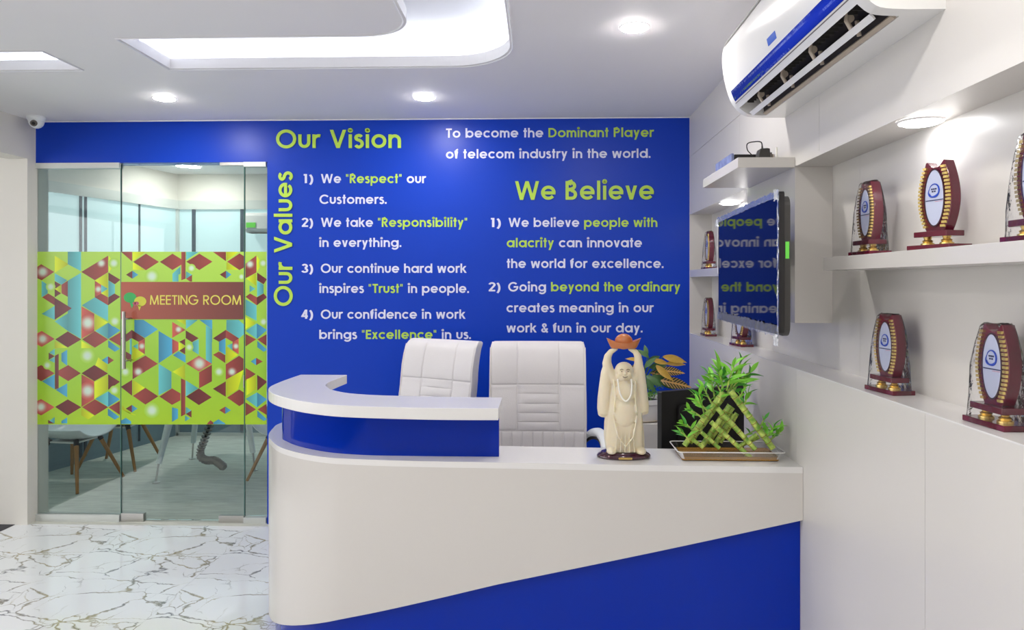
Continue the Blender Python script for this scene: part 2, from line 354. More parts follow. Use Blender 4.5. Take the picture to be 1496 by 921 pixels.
# ------------------------------------------------------------------ stroke lettering
def arc(cx, cy, rx, ry, a0, a1, n=None):
    n = n or max(4, int(abs(a1-a0)/15))
    return [(cx+rx*math.cos(math.radians(a0+(a1-a0)*i/n)), cy+ry*math.sin(math.radians(a0+(a1-a0)*i/n))) for i in range(n+1)]
def glyph(ch, w):
    h = w/2; x = .76; R = x/2-h; S = []      # S: ('s', pts, closed) stroke / ('d', p0, p1) slanted bar cut level
    def s(*p, closed=False): S.append(('s', list(p), closed))
    def st(X, a, b): s((X, a), (X, b))
    def dg(a, b): S.append(('d', a, b))
    def ring(cx): S.append(('s', arc(cx, x/2, R, R, 0, 345, 23), True))
    adv = .6
    if ch == ' ': adv = .30
    elif ch == 'o': ring(x/2); adv = x
    elif ch == 'a': ring(x/2); st(x-h+.03, 0, .75); adv = x+.03
    elif ch == 'd': ring(x/2); st(x-h+.03, 0, 1.02); adv = x+.03
    elif ch == 'b': ring(x/2+.03); st(h, 0, 1.02); adv = x+.03
    elif ch == 'p': ring(x/2+.03); st(h, -.29, .75); adv = x+.03
    elif ch == 'g':
        ring(x/2); s(*([(x-h+.03, .75), (x-h+.03, .03)]+arc(x/2+.01, .03, R+.01, .25, 0, -150, 10))); adv = x+.03
    elif ch == 'c': s(*arc(x/2, x/2, R, R, 42, 318, 18)); adv = x*.88
    elif ch == 'e': s(*arc(x/2, x/2, R, R, 0, 322, 21)); s((h, x/2-.01), (x-.01, x/2-.01)); adv = x
    elif ch == 'r': st(h, 0, .75); s(*arc(h+.24, .43, .24, .25, 180, 70, 7)); adv = .38
    elif ch == 'n': st(h, 0, .75); W = .64; s(*(arc(W/2, .42, W/2-h, .33-h+.0, 180, 0, 10)+[(W-h, 0)])); adv = W
    elif ch == 'h': st(h, 0, 1.02); W = .64; s(*(arc(W/2, .42, W/2-h, .33-h, 180, 0, 10)+[(W-h, 0)])); adv = W
    elif ch == 'm':
        st(h, 0, .75); W = .56
        for k in (0, 1):
            o = k*(W-w); s(*([(q[0]+o, q[1]) for q in arc(W/2, .44, W/2-h, .31-h, 180, 0, 9)]+[(W-h+o, 0)]))
        adv = 2*W-w
    elif ch == 'u': W = .62; s(*([(h, .75)]+arc(W/2, .33, W/2-h, .33-h, 180, 360, 10)+[(W-h, .75)])); adv = W
    elif ch == 'i': st(h+.02, 0, .75); s(*arc(h+.02, .97, .045, .045, 0, 330, 8), closed=True); s((h-.03, .97), (h+.07, .97)); adv = w+.04
    elif ch == 'l': st(h+.02, 0, 1.02); adv = w+.04
    elif ch == 't': st(.17, 0, 1.0); s((0, .68), (.34, .68)); adv = .34
    elif ch == 'f': s(*([(.16, 0), (.16, .8)]+arc(.16+.17, .8, .17, .17, 180, 85, 6))); s((0, .68), (.34, .68)); adv = .36
    elif ch == 's': W = .46; s(*(arc(W/2, .565, .15, .125, 25, 270, 10)+arc(W/2, .235, .17, .205-h+.06, 90, -155, 12)[1:])); adv = W
    elif ch == 'v': dg((h*1.1, .75), (.3, 0)); dg((.6-h*1.1, .75), (.3, 0)); adv = .6
    elif ch == 'w':
        for a, b in (((h, .75), (.24, 0)), ((.47, .75), (.24, 0)), ((.47, .75), (.70, 0)), ((.94-h, .75), (.70, 0))): dg(a, b)
        adv = .94
    elif ch == 'y': dg((h*1.1, .75), (.3, .04)); dg((.6-h*1.1, .75), (.16, -.29)); adv = .6
    elif ch == 'x': dg((h*1.2, .75), (.56-h, 0)); dg((.56-h*1.2, .75), (h, 0)); adv = .56
    elif ch == 'k': st(h, 0, 1.02); dg((.5, .75), (h+.08, .33)); dg((.25, .46), (.54, 0)); adv = .6
    elif ch == 'O': s(*arc(.52, .5, .52-h, .52-h, 0, 348, 30), closed=True); adv = 1.04
    elif ch == 'C': s(*arc(.52, .5, .52-h, .52-h, 40, 320, 24)); adv = .93
    elif ch == 'G': s(*(arc(.52, .5, .52-h, .52-h, 42, 354, 26))); s((.56, .49), (1.04-.01, .49)); adv = 1.04
    elif ch == 'V': dg((h*1.1, 1), (.42, 0)); dg((.84-h*1.1, 1), (.42, 0)); adv = .84
    elif ch == 'W':
        for a, b in (((h, 1), (.33, 0)), ((.62, 1), (.33, 0)), ((.62, 1), (.91, 0)), ((1.24-h, 1), (.91, 0))): dg(a, b)
        adv = 1.24
    elif ch == 'T': st(.29, 0, 1); s((0, 1-h), (.58, 1-h)); adv = .56
    elif ch == 'D': s(*([(h, h), (.3, h)]+arc(.3, .5, .5-h, .5-h, -90, 90, 14)+[(h, 1-h)]), closed=True); adv = .82
    elif ch == 'P': st(h, 0, 1); s(*([(h, 1-h), (.32, 1-h)]+arc(.32, .71, .29-h, .29-h, 90, -90, 10)+[(h, .42+h)])); adv = .62
    elif ch == 'R': st(h, 0, 1); s(*([(h, 1-h), (.32, 1-h)]+arc(.32, .71, .29-h, .29-h, 90, -90, 10)+[(h, .42+h)])); dg((.28, .46), (.55, 0)); adv = .64
    elif ch == 'B':
        st(h, 0, 1); s(*([(h, 1-h), (.3, 1-h)]+arc(.3, .75, .25-h, .25-h, 90, -90, 9)+[(h, .5+h*.2)])); s(*([(h, .5+h*.4), (.32, .53)]+arc(.32, .28, .28-h, .28-h, 80, -90, 9)+[(h, h)])); adv = .64
    elif ch == 'E':
        st(h, 0, 1)
        for zz in (h, .52, 1-h): s((h, zz), (.52, zz))
        adv = .52
    elif ch == 'M': dg((h+.07, 1), (h, 0)); dg((h+.07, 1), (.47, 0)); dg((.94-h-.07, 1), (.47, 0)); dg((.94-h-.07, 1), (.94-h, 0)); adv = .96
    elif ch == 'N': st(h, 0, 1); st(.74-h, 0, 1); dg((h, 1), (.74-h, 0)); adv = .74
    elif ch == 'I': st(h, 0, 1); adv = w
    elif ch == '1': st(.25, 0, 1); s((.08, 1-h), (.25, 1-h)); adv = .42
    elif ch == '2': s(*(arc(.28, .72, .2, .28-h, 170, -20, 10)+[(.1, h)])); s((.02, h), (.54, h)); adv = .56
    elif ch == '3': s(*arc(.26, .74, .17, .26-h, 160, -90, 12)); s(*arc(.26, .28, .2, .28-h, 90, -165, 14)); adv = .54
    elif ch == '4': st(.4, 0, 1); dg((.4, 1), (.08, .22)); s((.02, .27), (.54, .27)); adv = .56
    elif ch == ')': s(*arc(-.18, .38, .38, .66, 55, -55, 10)); adv = .28
    elif ch == '"':
        for X in (.06, .21): dg((X, 1.0), (X, .68)); S[-1] = ('s', [(X, .70), (X, .99)], False, .55)
        adv = .30
    elif ch == '.': s((.01+h-.02, 0), (.01+h-.02, w+.02)); adv = w+.04
    elif ch == '&':
        s(*(arc(.3, .78, .15, .22-h, -60, 240, 14)+[(.36, .36), (.62, 0)])); s(*(arc(.27, .24, .2, .24-h, 110, 340, 12)+[(.6, .45)])); adv = .66
    return adv, S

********

DIRECTIVE: Set down the material above as is, without any pictures.

EXPECTED OUTPUT:
Continue the Blender Python script for this scene: part 2, from line 354. More parts follow. Use Blender 4.5. Take the picture to be 1496 by 921 pixels.
# ------------------------------------------------------------------ stroke lettering
def arc(cx, cy, rx, ry, a0, a1, n=None):
    n = n or max(4, int(abs(a1-a0)/15))
    return [(cx+rx*math.cos(math.radians(a0+(a1-a0)*i/n)), cy+ry*math.sin(math.radians(a0+(a1-a0)*i/n))) for i in range(n+1)]
def glyph(ch, w):
    h = w/2; x = .76; R = x/2-h; S = []      # S: ('s', pts, closed) stroke / ('d', p0, p1) slanted bar cut level
    def s(*p, closed=False): S.append(('s', list(p), closed))
    def st(X, a, b): s((X, a), (X, b))
    def dg(a, b): S.append(('d', a, b))
    def ring(cx): S.append(('s', arc(cx, x/2, R, R, 0, 345, 23), True))
    adv = .6
    if ch == ' ': adv = .30
    elif ch == 'o': ring(x/2); adv = x
    elif ch == 'a': ring(x/2); st(x-h+.03, 0, .75); adv = x+.03
    elif ch == 'd': ring(x/2); st(x-h+.03, 0, 1.02); adv = x+.03
    elif ch == 'b': ring(x/2+.03); st(h, 0, 1.02); adv = x+.03
    elif ch == 'p': ring(x/2+.03); st(h, -.29, .75); adv = x+.03
    elif ch == 'g':
        ring(x/2); s(*([(x-h+.03, .75), (x-h+.03, .03)]+arc(x/2+.01, .03, R+.01, .25, 0, -150, 10))); adv = x+.03
    elif ch == 'c': s(*arc(x/2, x/2, R, R, 42, 318, 18)); adv = x*.88
    elif ch == 'e': s(*arc(x/2, x/2, R, R, 0, 322, 21)); s((h, x/2-.01), (x-.01, x/2-.01)); adv = x
    elif ch == 'r': st(h, 0, .75); s(*arc(h+.24, .43, .24, .25, 180, 70, 7)); adv = .38
    elif ch == 'n': st(h, 0, .75); W = .64; s(*(arc(W/2, .42, W/2-h, .33-h+.0, 180, 0, 10)+[(W-h, 0)])); adv = W
    elif ch == 'h': st(h, 0, 1.02); W = .64; s(*(arc(W/2, .42, W/2-h, .33-h, 180, 0, 10)+[(W-h, 0)])); adv = W
    elif ch == 'm':
        st(h, 0, .75); W = .56
        for k in (0, 1):
            o = k*(W-w); s(*([(q[0]+o, q[1]) for q in arc(W/2, .44, W/2-h, .31-h, 180, 0, 9)]+[(W-h+o, 0)]))
        adv = 2*W-w
    elif ch == 'u': W = .62; s(*([(h, .75)]+arc(W/2, .33, W/2-h, .33-h, 180, 360, 10)+[(W-h, .75)])); adv = W
    elif ch == 'i': st(h+.02, 0, .75); s(*arc(h+.02, .97, .045, .045, 0, 330, 8), closed=True); s((h-.03, .97), (h+.07, .97)); adv = w+.04
    elif ch == 'l': st(h+.02, 0, 1.02); adv = w+.04
    elif ch == 't': st(.17, 0, 1.0); s((0, .68), (.34, .68)); adv = .34
    elif ch == 'f': s(*([(.16, 0), (.16, .8)]+arc(.16+.17, .8, .17, .17, 180, 85, 6))); s((0, .68), (.34, .68)); adv = .36
    elif ch == 's': W = .46; s(*(arc(W/2, .565, .15, .125, 25, 270, 10)+arc(W/2, .235, .17, .205-h+.06, 90, -155, 12)[1:])); adv = W
    elif ch == 'v': dg((h*1.1, .75), (.3, 0)); dg((.6-h*1.1, .75), (.3, 0)); adv = .6
    elif ch == 'w':
        for a, b in (((h, .75), (.24, 0)), ((.47, .75), (.24, 0)), ((.47, .75), (.70, 0)), ((.94-h, .75), (.70, 0))): dg(a, b)
        adv = .94
    elif ch == 'y': dg((h*1.1, .75), (.3, .04)); dg((.6-h*1.1, .75), (.16, -.29)); adv = .6
    elif ch == 'x': dg((h*1.2, .75), (.56-h, 0)); dg((.56-h*1.2, .75), (h, 0)); adv = .56
    elif ch == 'k': st(h, 0, 1.02); dg((.5, .75), (h+.08, .33)); dg((.25, .46), (.54, 0)); adv = .6
    elif ch == 'O': s(*arc(.52, .5, .52-h, .52-h, 0, 348, 30), closed=True); adv = 1.04
    elif ch == 'C': s(*arc(.52, .5, .52-h, .52-h, 40, 320, 24)); adv = .93
    elif ch == 'G': s(*(arc(.52, .5, .52-h, .52-h, 42, 354, 26))); s((.56, .49), (1.04-.01, .49)); adv = 1.04
    elif ch == 'V': dg((h*1.1, 1), (.42, 0)); dg((.84-h*1.1, 1), (.42, 0)); adv = .84
    elif ch == 'W':
        for a, b in (((h, 1), (.33, 0)), ((.62, 1), (.33, 0)), ((.62, 1), (.91, 0)), ((1.24-h, 1), (.91, 0))): dg(a, b)
        adv = 1.24
    elif ch == 'T': st(.29, 0, 1); s((0, 1-h), (.58, 1-h)); adv = .56
    elif ch == 'D': s(*([(h, h), (.3, h)]+arc(.3, .5, .5-h, .5-h, -90, 90, 14)+[(h, 1-h)]), closed=True); adv = .82
    elif ch == 'P': st(h, 0, 1); s(*([(h, 1-h), (.32, 1-h)]+arc(.32, .71, .29-h, .29-h, 90, -90, 10)+[(h, .42+h)])); adv = .62
    elif ch == 'R': st(h, 0, 1); s(*([(h, 1-h), (.32, 1-h)]+arc(.32, .71, .29-h, .29-h, 90, -90, 10)+[(h, .42+h)])); dg((.28, .46), (.55, 0)); adv = .64
    elif ch == 'B':
        st(h, 0, 1); s(*([(h, 1-h), (.3, 1-h)]+arc(.3, .75, .25-h, .25-h, 90, -90, 9)+[(h, .5+h*.2)])); s(*([(h, .5+h*.4), (.32, .53)]+arc(.32, .28, .28-h, .28-h, 80, -90, 9)+[(h, h)])); adv = .64
    elif ch == 'E':
        st(h, 0, 1)
        for zz in (h, .52, 1-h): s((h, zz), (.52, zz))
        adv = .52
    elif ch == 'M': dg((h+.07, 1), (h, 0)); dg((h+.07, 1), (.47, 0)); dg((.94-h-.07, 1), (.47, 0)); dg((.94-h-.07, 1), (.94-h, 0)); adv = .96
    elif ch == 'N': st(h, 0, 1); st(.74-h, 0, 1); dg((h, 1), (.74-h, 0)); adv = .74
    elif ch == 'I': st(h, 0, 1); adv = w
    elif ch == '1': st(.25, 0, 1); s((.08, 1-h), (.25, 1-h)); adv = .42
    elif ch == '2': s(*(arc(.28, .72, .2, .28-h, 170, -20, 10)+[(.1, h)])); s((.02, h), (.54, h)); adv = .56
    elif ch == '3': s(*arc(.26, .74, .17, .26-h, 160, -90, 12)); s(*arc(.26, .28, .2, .28-h, 90, -165, 14)); adv = .54
    elif ch == '4': st(.4, 0, 1); dg((.4, 1), (.08, .22)); s((.02, .27), (.54, .27)); adv = .56
    elif ch == ')': s(*arc(-.18, .38, .38, .66, 55, -55, 10)); adv = .28
    elif ch == '"':
        for X in (.06, .21): dg((X, 1.0), (X, .68)); S[-1] = ('s', [(X, .70), (X, .99)], False, .55)
        adv = .30
    elif ch == '.': s((.01+h-.02, 0), (.01+h-.02, w+.02)); adv = w+.04
    elif ch == '&':
        s(*(arc(.3, .78, .15, .22-h, -60, 240, 14)+[(.36, .36), (.62, 0)])); s(*(arc(.27, .24, .2, .24-h, 110, 340, 12)+[(.6, .45)])); adv = .66
    return adv, S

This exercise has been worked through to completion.